A new report from the ADL found that the United States as a whole saw a 57 percent increase in anti-Semitic incidents from 2016 to 2017. With close to 100 anti-Semitic incidents, Pennsylvania was ranked sixth on the list of the states with the most anti-Semitic incidents in 2017. The states with the highest number of incidents include: New York (380), California (268), and New Jersey (208).

As stated in the ADL report, Pennsylvania experienced five straight years of declining reports of anti-Semitic incidents from 2008 to 2012. But in the last five years, the state has seen an increasing number of incidents. 

“We cannot ignore the recent eruption of anti-Semitism in Pennsylvania,” Nancy K. Baron-Baer, ADL Regional Director for Pennsylvania and New Jersey said in reference to the report. “In two short years, anti-Semitism in the Commonwealth has gone from historic lows to decade-long highs."

However, Baron-Baer also said in an interview with The Philadelphia Inquirer that the dramatic increase in anti-Semitic incidents may partly be a result of an increased awareness of hate crimes and more effective reporting systems. 

The data from this report was gathered by analyzing state police reports and accounts given directly to the ADL and similar organizations. 

Most of the anti-Semitic incidents in Pennsylvania were cases of vandalism or harassment. 

In Philadelphia County, according to the ADL report, more than one hundred tombstones were overturned at a Jewish cemetery, various synagogues were defaced, and the apartment building of two Jewish people was spray painted with a swastika.

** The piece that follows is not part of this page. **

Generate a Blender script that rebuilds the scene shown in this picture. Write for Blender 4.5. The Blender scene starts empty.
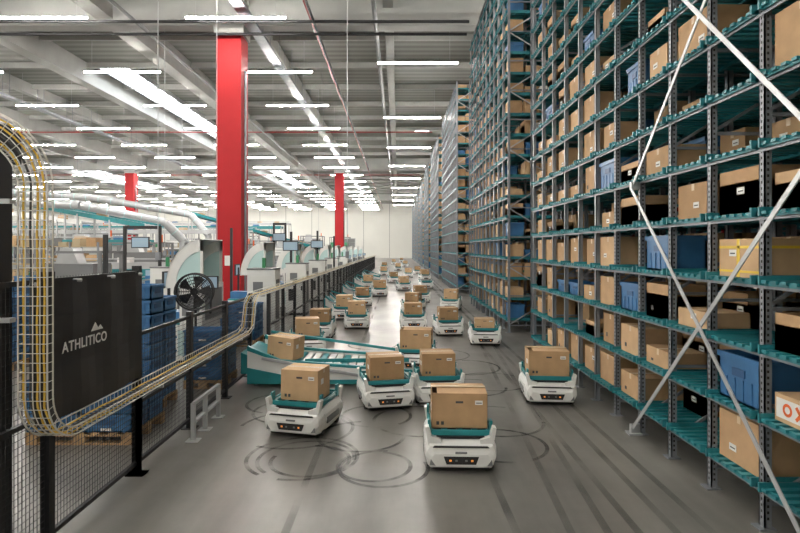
import bpy, math, random
from mathutils import Vector, Matrix
random.seed(7)
scene=bpy.context.scene
COL=scene.collection

# ---------------------------------------------------------------- materials
def mat(name,col,rough=0.5,metal=0.0,var=0.0,scale=5.0,bump=0.0,emit=0.0,ecol=None,alpha=1.0,spec=None):
    m=bpy.data.materials.new(name); m.use_nodes=True
    nt=m.node_tree; b=nt.nodes['Principled BSDF']
    b.inputs['Base Color'].default_value=(*col,1)
    b.inputs['Roughness'].default_value=rough
    b.inputs['Metallic'].default_value=metal
    if spec is not None: b.inputs['Specular IOR Level'].default_value=spec
    if alpha<1: b.inputs['Alpha'].default_value=alpha
    if emit>0:
        b.inputs['Emission Color'].default_value=(*(ecol or col),1)
        b.inputs['Emission Strength'].default_value=emit
    if var>0 or bump>0:
        tc=nt.nodes.new('ShaderNodeTexCoord'); n=nt.nodes.new('ShaderNodeTexNoise')
        n.inputs['Scale'].default_value=scale; n.inputs['Detail'].default_value=5
        nt.links.new(tc.outputs['Object'],n.inputs['Vector'])
        if var>0:
            r=nt.nodes.new('ShaderNodeValToRGB')
            r.color_ramp.elements[0].position=0.3; r.color_ramp.elements[1].position=0.7
            r.color_ramp.elements[0].color=(*[c*(1-var) for c in col],1)
            r.color_ramp.elements[1].color=(*[min(1,c*(1+var)) for c in col],1)
            nt.links.new(n.outputs['Fac'],r.inputs['Fac']); nt.links.new(r.outputs['Color'],b.inputs['Base Color'])
        if bump>0:
            bp=nt.nodes.new('ShaderNodeBump'); bp.inputs['Strength'].default_value=bump
            nt.links.new(n.outputs['Fac'],bp.inputs['Height']); nt.links.new(bp.outputs['Normal'],b.inputs['Normal'])
    return m
M={}
M['steel']=mat('galvanised_steel',(0.22,0.235,0.26),0.45,0.3,0.15,3)
M['steel_l']=mat('light_steel',(0.42,0.43,0.44),0.4,0.4,0.08,3)
M['tealshelf']=mat('teal_plastic',(0.018,0.18,0.21),0.45,0,0.2,4)
M['teal']=mat('teal_bright',(0.015,0.20,0.22),0.4,0,0.1,4)
M['card1']=mat('cardboard_a',(0.45,0.285,0.15),0.85,0,0.10,6,0.05)
M['card2']=mat('cardboard_b',(0.53,0.35,0.195),0.85,0,0.08,6,0.05)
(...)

Penn has not been isolated from these incidents. In April of last year, anti-Semitic flyers were distributed across Penn's campus. The flyers were reportedly distributed by the neo-Nazi hate group AtomWaffen Division, which has more recently been linked to the alleged killer of College sophomore Blaze Bernstein. 

“Every person is a stakeholder in the fight against anti-Semitism and all forms of bigotry,” Baron-Baer said to the Inquirer. “Law enforcement in the region has pursued hate crimes vigorously, and we must continue to support their efforts."